Portrait of John Stuart Blackie (1809-1895) a Scottish scholar and man of letters by the Edinburgh photographer John Moffat. Moffat changed his design on the verso of his carte de visite a number of times. The design on the back of this one was used in the years 1861-73 .

After attending classes at Edinburgh University (1825-1826), Blackie spent three years at Aberdeen as a student of theology. In 1829 he went to Germany, and after studying at Gottingen and Berlin (where he came under the influence of Heeren, Otfried Muller, Schleieracher, Neander and Blockh) he accompanied Bunsen to Italy and Rome. On his return he studied law in 1834 and was admitted to the Faculty of Advocates. A translation of Faust, which he published in 1834 was well received and a year or two of desultory literary work he was appointed to the newly-instituted chair of Humanity (Latin) in the Marischal Collage in 1839. 

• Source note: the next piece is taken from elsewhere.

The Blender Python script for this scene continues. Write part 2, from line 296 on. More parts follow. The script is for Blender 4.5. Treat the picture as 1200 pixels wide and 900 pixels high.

From the first, his professorial lectures were conspicuous for the unconventional enthusiasm with which he endeavoured to revivify the study of the classics: and his growing reputation, added to the attention excited by a translation of Aeschylus which he published in 1850, led to his appointment in 1852 to the professorship of Greek at Edinburgh University, in succession to George Dunbar, a post which he continued to hold for thirty years. 

Blackie was a Radical and Scottish nationalist in politics, of a fearlessly independent type: possessed of great conversational powers and general versatility, his picturesque eccentricity made him one of the characters of the Edinburgh of the day, and a well-known figure as he went about in his plaid, worn shepherd-wise, wearing a broad-brimmed hat, and carrying a big stick.